As for SAC cases, shippers lacking effective alternatives to rail transportation fuss that having to spend $5 million to pursue SAC relief is unjustifiable. A Transportation Research Board (TRB) study concluded that the SAC test is “not working for shippers of most commodities, including grain.” When the STB recently changed evidentiary requirements mid-case, a shipper attorney said, “The world’s most complicated rate challenge process just keeps getting more complicated.”

Among recommended substitutes is final-offer arbitration whereby each party submits their last best offer and the arbitrator chooses one over the other.

As for competitive switching, the STB’s now Acting Chairman, Ann Begeman, questions its practical application and potential impacts (“We have to know more about what we are doing before we decide whether to do it”). The STB hasn’t yet investigated close cousins—Conrail Shared Assets Operations, Terminal Railroad Association of St. Louis and Belt Railway of Chicago, all of which provide non-discriminatory switching to connecting railroads. And there is available for review a study of a neutral switching arrangement south of Pittsburgh that the STB’s Railroad-Shipper Transportation Advisory Council pursued in 1997.

Supporting railroads, the principal author of the TRB study said, “We see no case now for wholesale competitive switching … We don’t know enough. We want to regulate against extreme abuses. We think it could be done better than it is—not tighter, but smarter.”

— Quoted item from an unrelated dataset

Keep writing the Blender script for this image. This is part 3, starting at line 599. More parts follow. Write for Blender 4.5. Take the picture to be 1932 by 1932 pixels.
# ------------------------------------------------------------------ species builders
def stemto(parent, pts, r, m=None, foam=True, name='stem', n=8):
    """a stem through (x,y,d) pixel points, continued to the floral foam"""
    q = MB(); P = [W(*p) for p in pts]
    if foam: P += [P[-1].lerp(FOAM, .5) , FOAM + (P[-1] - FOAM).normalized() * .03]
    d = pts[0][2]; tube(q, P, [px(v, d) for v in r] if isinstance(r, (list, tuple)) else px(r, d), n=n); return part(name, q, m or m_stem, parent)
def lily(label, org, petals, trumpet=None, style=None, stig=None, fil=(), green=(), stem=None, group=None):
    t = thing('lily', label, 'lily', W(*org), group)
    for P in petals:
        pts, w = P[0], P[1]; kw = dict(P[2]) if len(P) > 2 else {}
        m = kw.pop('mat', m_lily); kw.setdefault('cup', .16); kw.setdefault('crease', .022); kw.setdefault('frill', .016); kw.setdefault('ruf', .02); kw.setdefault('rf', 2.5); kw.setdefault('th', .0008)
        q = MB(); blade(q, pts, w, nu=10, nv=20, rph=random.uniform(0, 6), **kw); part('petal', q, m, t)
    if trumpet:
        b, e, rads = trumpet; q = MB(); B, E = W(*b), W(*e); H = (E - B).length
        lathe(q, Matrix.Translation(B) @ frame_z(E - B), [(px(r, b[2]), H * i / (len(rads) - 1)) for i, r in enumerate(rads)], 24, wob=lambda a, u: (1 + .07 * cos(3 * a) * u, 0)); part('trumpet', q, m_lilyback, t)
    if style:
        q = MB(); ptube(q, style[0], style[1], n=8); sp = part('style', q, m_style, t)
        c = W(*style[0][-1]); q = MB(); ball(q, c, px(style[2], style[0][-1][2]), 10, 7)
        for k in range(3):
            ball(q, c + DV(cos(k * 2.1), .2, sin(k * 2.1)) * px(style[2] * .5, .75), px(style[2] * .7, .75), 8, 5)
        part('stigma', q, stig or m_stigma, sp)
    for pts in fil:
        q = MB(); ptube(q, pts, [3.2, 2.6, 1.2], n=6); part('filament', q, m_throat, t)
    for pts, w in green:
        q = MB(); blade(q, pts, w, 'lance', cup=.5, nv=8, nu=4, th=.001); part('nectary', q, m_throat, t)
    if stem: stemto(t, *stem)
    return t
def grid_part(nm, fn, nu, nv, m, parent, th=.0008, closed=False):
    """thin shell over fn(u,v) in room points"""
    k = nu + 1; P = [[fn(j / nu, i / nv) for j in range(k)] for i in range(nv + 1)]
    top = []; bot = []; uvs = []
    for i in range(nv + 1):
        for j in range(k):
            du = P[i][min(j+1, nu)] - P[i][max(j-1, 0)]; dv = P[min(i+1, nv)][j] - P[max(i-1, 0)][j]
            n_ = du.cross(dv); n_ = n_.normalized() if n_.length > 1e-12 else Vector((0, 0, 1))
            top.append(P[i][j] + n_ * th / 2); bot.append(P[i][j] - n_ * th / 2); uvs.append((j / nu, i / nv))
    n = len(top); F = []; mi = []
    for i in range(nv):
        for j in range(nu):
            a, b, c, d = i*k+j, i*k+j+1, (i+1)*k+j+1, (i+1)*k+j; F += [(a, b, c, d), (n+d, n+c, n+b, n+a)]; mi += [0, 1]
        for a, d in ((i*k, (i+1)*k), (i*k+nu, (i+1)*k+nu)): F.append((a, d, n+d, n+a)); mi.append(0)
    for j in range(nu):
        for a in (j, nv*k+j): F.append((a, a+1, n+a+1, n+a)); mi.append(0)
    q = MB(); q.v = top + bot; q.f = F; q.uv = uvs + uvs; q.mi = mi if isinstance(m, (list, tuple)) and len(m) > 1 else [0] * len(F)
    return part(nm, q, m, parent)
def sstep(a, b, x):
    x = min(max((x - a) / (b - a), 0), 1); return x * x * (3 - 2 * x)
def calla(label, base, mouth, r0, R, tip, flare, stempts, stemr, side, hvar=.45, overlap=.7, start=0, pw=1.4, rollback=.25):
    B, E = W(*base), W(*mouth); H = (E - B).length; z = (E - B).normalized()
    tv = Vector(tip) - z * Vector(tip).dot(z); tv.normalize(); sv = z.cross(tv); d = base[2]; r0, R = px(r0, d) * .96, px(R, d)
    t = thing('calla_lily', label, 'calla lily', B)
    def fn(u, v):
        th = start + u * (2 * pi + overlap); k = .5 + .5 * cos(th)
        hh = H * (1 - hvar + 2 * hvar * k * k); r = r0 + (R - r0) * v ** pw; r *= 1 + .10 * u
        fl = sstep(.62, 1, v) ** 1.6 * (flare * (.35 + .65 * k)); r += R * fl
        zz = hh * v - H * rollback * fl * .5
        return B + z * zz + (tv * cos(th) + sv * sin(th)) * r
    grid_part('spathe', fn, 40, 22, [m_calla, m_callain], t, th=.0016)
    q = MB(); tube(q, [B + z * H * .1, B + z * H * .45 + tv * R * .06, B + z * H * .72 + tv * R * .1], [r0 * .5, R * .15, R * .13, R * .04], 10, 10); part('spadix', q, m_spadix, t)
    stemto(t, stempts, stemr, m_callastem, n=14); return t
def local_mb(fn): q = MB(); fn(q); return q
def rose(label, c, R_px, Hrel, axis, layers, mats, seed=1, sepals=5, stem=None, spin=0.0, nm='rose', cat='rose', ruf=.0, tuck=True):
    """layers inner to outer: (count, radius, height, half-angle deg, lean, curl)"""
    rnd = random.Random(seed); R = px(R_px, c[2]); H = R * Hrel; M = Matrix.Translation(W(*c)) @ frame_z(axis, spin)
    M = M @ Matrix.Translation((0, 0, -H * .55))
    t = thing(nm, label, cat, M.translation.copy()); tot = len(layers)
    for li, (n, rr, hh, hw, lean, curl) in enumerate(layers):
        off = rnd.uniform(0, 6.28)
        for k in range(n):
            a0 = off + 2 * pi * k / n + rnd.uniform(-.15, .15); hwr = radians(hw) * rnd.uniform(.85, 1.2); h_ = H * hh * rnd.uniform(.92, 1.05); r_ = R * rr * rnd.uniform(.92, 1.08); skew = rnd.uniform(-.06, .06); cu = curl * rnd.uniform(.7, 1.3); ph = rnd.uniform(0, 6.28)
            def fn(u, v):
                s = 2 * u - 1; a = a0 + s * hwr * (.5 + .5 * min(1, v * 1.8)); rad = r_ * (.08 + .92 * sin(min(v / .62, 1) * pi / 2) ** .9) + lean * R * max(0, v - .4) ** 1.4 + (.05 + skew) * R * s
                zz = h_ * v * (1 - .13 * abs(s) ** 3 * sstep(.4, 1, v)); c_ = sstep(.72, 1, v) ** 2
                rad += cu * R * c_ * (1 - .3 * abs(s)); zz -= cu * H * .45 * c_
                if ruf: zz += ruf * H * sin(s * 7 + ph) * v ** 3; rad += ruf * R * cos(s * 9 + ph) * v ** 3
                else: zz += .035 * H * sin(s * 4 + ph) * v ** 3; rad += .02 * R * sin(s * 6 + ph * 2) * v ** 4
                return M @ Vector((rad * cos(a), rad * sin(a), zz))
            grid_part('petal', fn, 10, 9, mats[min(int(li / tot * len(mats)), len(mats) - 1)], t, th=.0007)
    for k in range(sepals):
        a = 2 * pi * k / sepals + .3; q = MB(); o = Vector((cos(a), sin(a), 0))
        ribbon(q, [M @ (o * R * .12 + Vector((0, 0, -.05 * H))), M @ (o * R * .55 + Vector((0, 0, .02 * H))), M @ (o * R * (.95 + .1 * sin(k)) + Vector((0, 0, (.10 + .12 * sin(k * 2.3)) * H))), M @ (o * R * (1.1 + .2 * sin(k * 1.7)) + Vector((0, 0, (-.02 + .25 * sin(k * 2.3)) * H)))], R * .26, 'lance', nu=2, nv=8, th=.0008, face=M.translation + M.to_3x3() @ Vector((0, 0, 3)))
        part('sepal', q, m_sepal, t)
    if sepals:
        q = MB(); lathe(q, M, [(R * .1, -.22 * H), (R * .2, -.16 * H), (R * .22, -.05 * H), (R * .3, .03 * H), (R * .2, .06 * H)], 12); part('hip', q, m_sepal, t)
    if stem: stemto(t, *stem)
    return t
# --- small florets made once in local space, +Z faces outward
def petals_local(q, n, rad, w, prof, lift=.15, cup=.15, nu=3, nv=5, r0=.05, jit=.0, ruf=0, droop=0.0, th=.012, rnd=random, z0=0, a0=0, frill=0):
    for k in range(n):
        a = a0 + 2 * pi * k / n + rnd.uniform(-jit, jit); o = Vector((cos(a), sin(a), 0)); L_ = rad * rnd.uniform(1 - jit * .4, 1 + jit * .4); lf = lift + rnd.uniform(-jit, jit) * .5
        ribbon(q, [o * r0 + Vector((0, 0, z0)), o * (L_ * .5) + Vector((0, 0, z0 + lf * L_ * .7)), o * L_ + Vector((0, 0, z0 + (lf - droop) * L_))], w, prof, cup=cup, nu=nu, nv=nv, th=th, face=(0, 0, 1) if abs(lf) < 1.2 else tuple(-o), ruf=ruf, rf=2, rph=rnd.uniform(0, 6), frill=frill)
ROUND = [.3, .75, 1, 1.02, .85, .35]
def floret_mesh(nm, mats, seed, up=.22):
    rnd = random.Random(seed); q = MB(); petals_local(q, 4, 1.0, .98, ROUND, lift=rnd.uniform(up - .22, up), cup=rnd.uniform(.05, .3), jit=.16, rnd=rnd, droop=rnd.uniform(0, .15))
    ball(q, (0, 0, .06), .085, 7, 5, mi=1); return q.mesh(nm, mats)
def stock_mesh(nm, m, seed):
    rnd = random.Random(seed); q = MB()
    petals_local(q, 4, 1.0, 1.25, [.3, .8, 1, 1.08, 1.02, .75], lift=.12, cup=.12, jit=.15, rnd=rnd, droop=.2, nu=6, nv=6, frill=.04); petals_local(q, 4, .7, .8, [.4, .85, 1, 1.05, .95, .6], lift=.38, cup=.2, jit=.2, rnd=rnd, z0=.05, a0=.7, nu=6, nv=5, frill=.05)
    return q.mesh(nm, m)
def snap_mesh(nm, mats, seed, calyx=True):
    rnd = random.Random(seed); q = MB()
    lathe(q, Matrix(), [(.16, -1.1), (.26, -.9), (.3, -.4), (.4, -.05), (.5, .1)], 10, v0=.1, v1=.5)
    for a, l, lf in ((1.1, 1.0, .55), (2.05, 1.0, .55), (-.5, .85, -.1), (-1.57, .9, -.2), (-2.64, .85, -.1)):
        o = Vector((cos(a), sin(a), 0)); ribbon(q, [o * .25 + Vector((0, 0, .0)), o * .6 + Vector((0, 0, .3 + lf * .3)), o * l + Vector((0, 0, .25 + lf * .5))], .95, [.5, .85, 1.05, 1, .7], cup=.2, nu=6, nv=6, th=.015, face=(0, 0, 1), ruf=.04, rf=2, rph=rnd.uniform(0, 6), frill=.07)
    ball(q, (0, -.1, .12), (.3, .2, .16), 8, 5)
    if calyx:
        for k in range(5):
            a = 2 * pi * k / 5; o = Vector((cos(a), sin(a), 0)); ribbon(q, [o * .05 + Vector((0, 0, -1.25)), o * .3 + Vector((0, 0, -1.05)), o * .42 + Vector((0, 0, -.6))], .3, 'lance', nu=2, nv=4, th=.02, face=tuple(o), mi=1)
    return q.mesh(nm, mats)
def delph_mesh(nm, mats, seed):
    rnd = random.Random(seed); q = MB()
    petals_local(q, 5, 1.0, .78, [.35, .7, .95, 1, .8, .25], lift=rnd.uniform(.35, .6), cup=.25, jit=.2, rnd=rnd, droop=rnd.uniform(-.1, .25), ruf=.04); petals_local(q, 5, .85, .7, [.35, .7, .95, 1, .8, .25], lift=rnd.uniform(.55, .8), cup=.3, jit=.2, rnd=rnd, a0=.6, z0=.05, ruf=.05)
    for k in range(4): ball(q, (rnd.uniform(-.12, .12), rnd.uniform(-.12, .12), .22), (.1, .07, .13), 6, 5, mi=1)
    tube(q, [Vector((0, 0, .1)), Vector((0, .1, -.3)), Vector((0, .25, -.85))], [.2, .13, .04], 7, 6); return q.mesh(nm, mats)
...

But making the railroad argument more difficult is that competitive switching is standard in Canada; and industry celebrity and former Canadian Pacific (CP) CEO Hunter Harrison was content to volunteer it south of the border as a condition of a now tabled CP-Norfolk Southern merger. Harrison may soon take the reins at CSX.

The three current STB members are in agreement to delay action on both issues until two vacant seats are filled. Expect lengthy litigation to follow, whatever the vote result.

As Trump and congressional Republicans seek a pas de deux, and we await confirmation of a new Federal Railroad Administration chief and two new Surface Transportation Board members, expect railroads to be saying little as they take measure. History records railroads long at the top of the leader board. It hasn’t been by happenstance.